Poonam Sharma
For a country born out of a secular liberation struggle, the sight of black ISIS flags being waved openly on Bangladeshi streets is not just alarming—it is deeply symbolic. Symbols matter in politics and in extremism even more so. They are rarely spontaneous. They are statements, tests, and warnings.
Bangladesh today stands at a dangerous crossroads, where political uncertainty, moral ambiguity, and ideological vacuum are converging. The question is no longer whether extremist ideas exist beneath the surface—history already answers that. The real question is: why do these symbols feel emboldened enough to surface now?
Beyond Denial: Extremism Doesn’t Need Formal Entry
For years, Bangladeshi authorities have officially denied the presence of ISIS within their borders, often framing incidents of terror as the work of “local lone wolves” or homegrown radicals with no international linkage. Technically, that argument may still hold. Extremist organisations rarely need passports or offices to “enter” a country.
What they need is space—social, ideological, and political space.
The reappearance of ISIS symbolism does not necessarily mean a structured ISIS command has arrived in Bangladesh. What it does suggest is more troubling: the normalisation of extremist imagery, and the erosion of fear around openly displaying it. This shift does not happen overnight. It happens when enforcement weakens, when political focus drifts, and when public outrage is dulled by constant instability.
Political Flux and the Cost of Moral Neutrality
Bangladesh’s current instability is not just about power transitions or street violence; it is about the collapse of moral clarity. In times of upheaval, political actors often believe silence or neutrality will protect them. In reality, it creates a vacuum—and vacuums invite the most radical forces first.
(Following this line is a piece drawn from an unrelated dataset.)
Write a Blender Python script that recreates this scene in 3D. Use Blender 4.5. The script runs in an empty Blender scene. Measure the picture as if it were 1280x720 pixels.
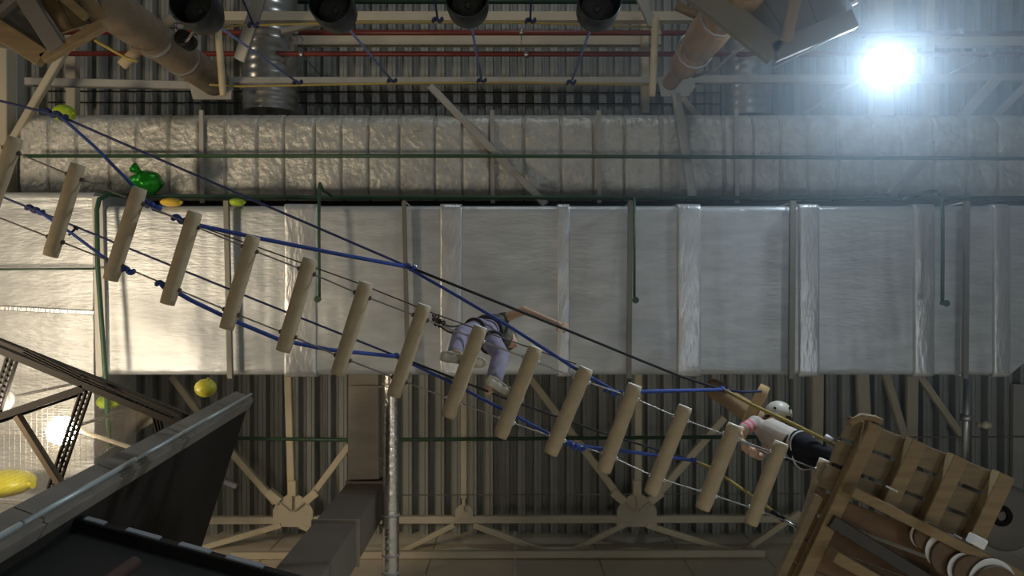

The growing prominence of Muhammad Yunus in political discussions, whether as a reformist alternative or an international favourite, adds another layer to this uncertainty. Yunus enjoys global credibility, particularly in Western policy and academic circles. But global approval does not automatically translate into domestic stability.
A critical question remains insufficiently addressed: who controls the street narrative when institutions appear distant or distracted? Extremist groups thrive precisely in these moments—when legitimacy is contested and authority is fragmented.
The Shadow Network Problem
South Asia’s extremist ecosystem has never respected borders. Bangladesh’s geography places it between multiple fault lines: porous borders, historical Islamist networks, Rohingya refugee camps vulnerable to radicalisation, and long-standing underground groups like Jamaat-linked factions.
ISIS ideology does not need to build from scratch here. It only needs to rebrand existing anger, give it global vocabulary, and provide it with theatrical symbolism. A black flag does that efficiently. It converts local rage into global jihadist identity.
That is why dismissing these incidents as “isolated” is dangerously complacent. Extremism works incrementally. First come symbols. Then slogans. Then silence. And only later, violence.
The International Gaze and Selective Alarm
Another uncomfortable truth: Bangladesh’s instability is being watched—but selectively. Global actors often prioritise electoral optics, economic continuity, and strategic convenience over ideological red flags. As long as instability does not spill across borders or disrupt markets, warnings remain muted.
This selective blindness has consequences. Extremist movements interpret global silence as tacit permission. When terror symbols appear without strong international condemnation, it sends a subtle message: this issue is negotiable.
History—from Syria to Libya to Afghanistan—shows how costly such delays can be.
- India’s Stakes: More Than a Neighbour’s Problem
For India, developments in Bangladesh are not a distant concern. Shared borders, cultural ties, and security interdependence mean that radicalisation across the border does not stay contained.
The Siliguri Corridor, Northeast India, and coastal security are all indirectly affected by Bangladesh’s internal trajectory. A destabilised Bangladesh with emboldened extremist symbols is not just a humanitarian or democratic issue—it is a strategic vulnerability.
Ignoring early warning signs has never worked in South Asia. The region’s security architecture depends on anticipating ideological shifts, not reacting to their aftermath.
The Real Test Ahead
Bangladesh does not need panic. It needs moral decisiveness.
This means clear rejection of extremist symbolism, consistent enforcement of law without political calculations, and an honest public conversation about radicalisation pathways. It also means that those aspiring to national leadership must go beyond economic credentials or international applause and articulate where they stand on ideological extremism—clearly and publicly.
Because in moments like these, silence is not neutrality. It is surrender.
The appearance of ISIS flags is not yet a verdict. It is a question—posed to the Bangladeshi state, its society, and its neighbours. How it is answered will determine whether this moment becomes a warning heeded—or a chapter regretted.